Я не имел чести быть с нею знакомым. Только однажды я видел ее за кулисами Одеона во время представления одной из ее пьес. Она сидела, опершись на декорацию; седые волосы тяжелыми бандо обрамляли ее величавый лоб. Положив подбородок на ладонь, задумчиво глядя вперед, она слушала. Я не заговорил с ней; неодолимая робость, смешанная с благоговением перед образом, который я создавал в своем воображении, вечно мешала мне приблизиться к знаменитым людям. Но от этого видения у меня сохранилось воспоминание о выражении ее лица — выражении доброты и возвышенного ума.
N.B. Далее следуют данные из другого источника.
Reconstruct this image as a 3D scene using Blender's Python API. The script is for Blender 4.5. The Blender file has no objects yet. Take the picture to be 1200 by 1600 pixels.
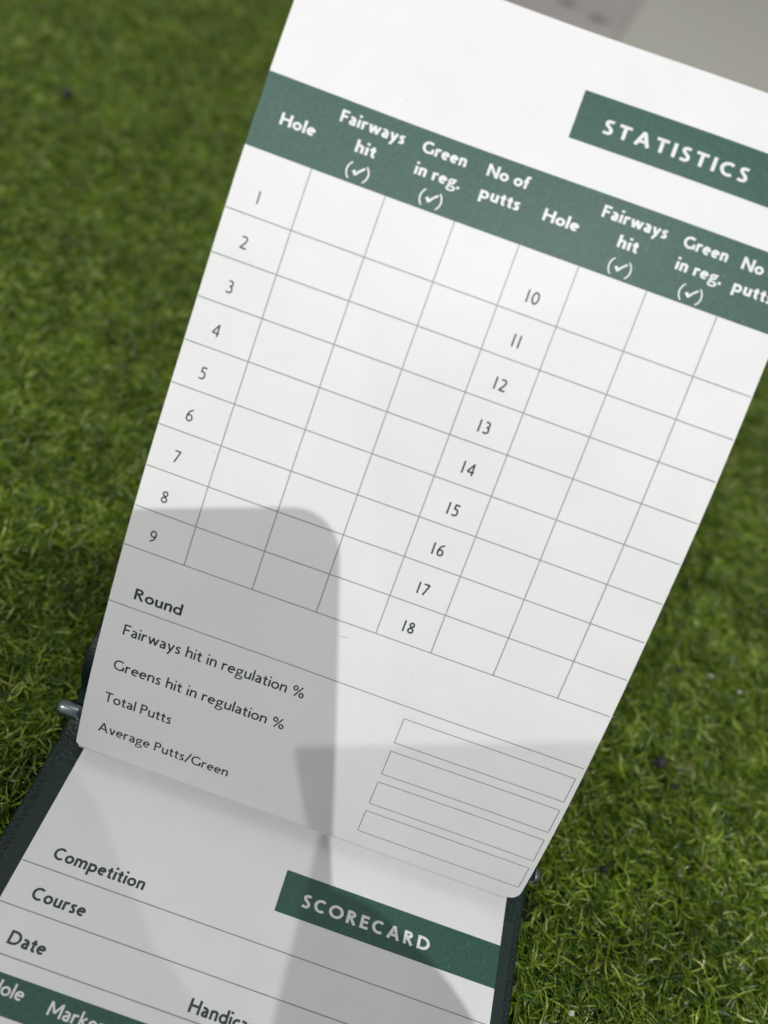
import bpy, bmesh, math, random
from mathutils import Vector, Matrix

# ------------------------------------------------------------------ camera
sc = bpy.context.scene
COL = sc.collection
W = 0.105                                   # page width in metres (all booklet sizes are in page widths)
CAM_RIGHT = Vector((0.94078636, 0.25535428, 0.2229691))
CAM_DOWN = Vector((0.33895611, -0.71915152, -0.60657222))
CAM_FWD = Vector((0.00545775, 0.6462316, -0.76312183))
CAM_POS = Vector((0.0462645, -0.05705303, 0.17589048))


def camp(x, y, z):
    """a point given in millimetres right / down / forward of the lens, in world metres"""
    return CAM_POS + (CAM_RIGHT * x + CAM_DOWN * y + CAM_FWD * z) * 0.001


cam = bpy.data.cameras.new('camera')
camo = bpy.data.objects.new('camera', cam)
COL.objects.link(camo)
m = Matrix.Identity(4)
for i in range(3):
    m[i][0] = CAM_RIGHT[i]; m[i][1] = -CAM_DOWN[i]; m[i][2] = -CAM_FWD[i]; m[i][3] = CAM_POS[i]
camo.matrix_world = m
cam.sensor_fit = 'VERTICAL'; cam.sensor_height = 36.0; cam.sensor_width = 27.0
cam.lens = 36.0 * 1110.0 / 1600.0
cam.clip_start = 0.01; cam.clip_end = 200
cam.dof.use_dof = True
cam.dof.focus_distance = 0.152
cam.dof.aperture_fstop = cam.lens * 0.001 / 0.0034
cam.dof.aperture_blades = 0
sc.camera = camo

# ------------------------------------------------------------------ room light
w = bpy.data.worlds.new('World'); sc.world = w; w.use_nodes = True
bgn = w.node_tree.nodes['Background']
bgn.inputs[0].default_value = (0.97, 0.985, 1.0, 1); bgn.inputs[1].default_value = 0.325


def spot_or_fill(name, loc, power, radius, color=(1, 0.992, 0.975)):
    l = bpy.data.lights.new(name, 'POINT'); l.energy = power; l.shadow_soft_size = radius; l.color = color
    o = bpy.data.objects.new(name, l); o.location = loc; COL.objects.link(o)


spot_or_fill('ceiling_or_fill_lamp', (0.220, -1.017, 1.985), 83.0, 0.009)
spot_or_fill('ceiling_or_fill_lamp', (-0.937, -0.817, 2.146), 60.0, 0.013)
spot_or_fill('ceiling_or_fill_lamp', (-0.842, -1.721, 1.381), 5.0, 0.016)
spot_or_fill('ceiling_or_fill_lamp', (0.10, 0.44, 2.20), 15.0, 0.42)  # added overhead fill, no known lamp there; lifts the lower page
spot_or_fill('ceiling_or_fill_lamp', (1.150, -1.010, 1.773), 20.0, 0.012)

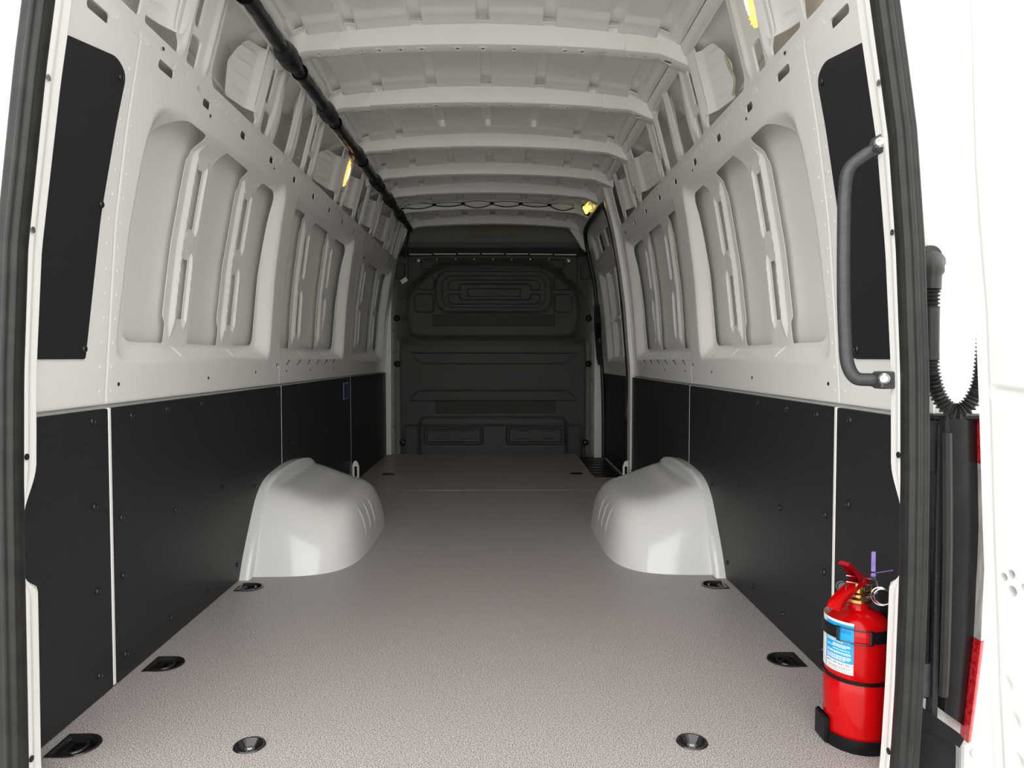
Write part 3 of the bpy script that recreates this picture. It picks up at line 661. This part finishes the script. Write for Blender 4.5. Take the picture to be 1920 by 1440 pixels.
# rubber door seal
def seal(s, nm, lab):
    zz = lines(-.14, 1.80, .03)
    P = []
    for k in range(44):
        a = 2 * math.pi * k / 44; r = 1 + .13 * math.cos(7 * a + .8)
        P.append((.0175 + .0185 * r * math.cos(a), 1.284 + .020 * r * math.sin(a)))
    def f(u, v):
        k = np.round(u).astype(int) % 44; a = np.array([p[0] for p in P])[k]; y = np.array([p[1] for p in P])[k]
        return np.stack([s * (AP(s, v) - .003 + a), y, v], 1)
    o = grid(nm, np.arange(44), zz, f, 'rubber', None, 60, closed_u=True); tag(o, lab, 'seal', kind='structure')
    grid('seal_lip', np.linspace(0, 1, 5), zz, lambda u, v: np.stack([s * (AP(s, v) - .004 - .004 * np.sin(u * math.pi)), 1.276 + .030 * u, v], 1), 'rubber', o)
seal(-1, 'trim_5', 'black rubber door seal along the left edge of the opening')
seal(1, 'trim_6', 'black rubber door seal between the grab handle post and the corrugated cable sleeve')

# ================================================================== structure: opened rear door on the right
HZ = [-.4, .107, .235, .507, .712, .88, 1.02, 1.107, 1.381, 1.9]; HX = [.915, .893, .883, .866, .855, .844, .829, .821, .807, .785]
dd_ = Vector((.12, -.993, 0)); dn = Vector((-.993, -.12, 0))
def door_fn(u, v, e=0.0):
    hx = np.interp(v, HZ, HX)
    d = 0 * u
    rec = sdpoly(u, v, [(.044, .89), (.085, .79), (.70, .72), (.70, 1.6), (.030, 1.6), (.032, 1.0)], .012); d = d - .014 * sst(.006, -.016, rec)
    r2 = sdpoly(u, v, [(.024, .735), (.60, .700), (.60, .72), (.10, .750), (.034, .845), (.024, .845)], .004); d = d - .006 * sst(.003, -.005, r2)
    r3 = np.abs(u - .0185); d = d - .003 * np.exp(-(r3 / .003) ** 2)
    for zc in (.27, .215, .15): d = d - .004 * np.exp(-(((u - .045 - .01 * math.sin(zc * 90)) ** 2 + (v - zc) ** 2) / .008 ** 2))
    d = d - e
    return np.stack([hx + dd_.x * u + dn.x * d, 1.18 + dd_.y * u + dn.y * d, v], 1)
dh = [circ(.041, .446, .0068, 12), circ(.056, .455, .007, 12), circ(.057, .428, .0085, 12), circ(.08, .44, .0068, 12)]
rd_ = sheet('door_2', [(0, -.40), (.72, -.40), (.72, 1.85), (0, 1.85)], dh, lines(0, .72, .04, [(0, .13, .004)]), lines(-.4, 1.85, .012, [(.65, 1.10, .006), (.12, .30, .006)]), door_fn, 'body', None, rim=.05, rim_out=True, dd=.02, ang=45)
tag(rd_, 'white rear door swung open at the right edge of the view', 'rear door', kind='structure')
grid('door_outer_skin', np.linspace(-.004, .724, 8), lines(-.4, 1.85, .1), lambda u, v: door_fn(u, v, .052), 'body', rd_)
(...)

Впрочем, насколько мне известно, при более близком знакомстве с нею никто не испытывал разочарования, и все те, кому выпало на долю счастье быть с нею в дружбе, говорят об этой женщине с нежностью, с восхищением и уважением. Недавно один наш общий друг установил между нами связь, и я получил от Жорж Санд прекрасное письмо — наверно, одно из последних ее писем. Оно написано четко, твердой рукой, почерком округлым, без нажима, величавым и как бы текучим, наводящим на мысль о ясности духа, о богатом творческом наследии, которое она оставит после себя. В этом письме Жорж Санд говорила о книге, которую она только что прочла и которая произвела на нее сильное впечатление. «Это мучительная книга… — писала она. — Прочитав ее, я два дня не могла работать».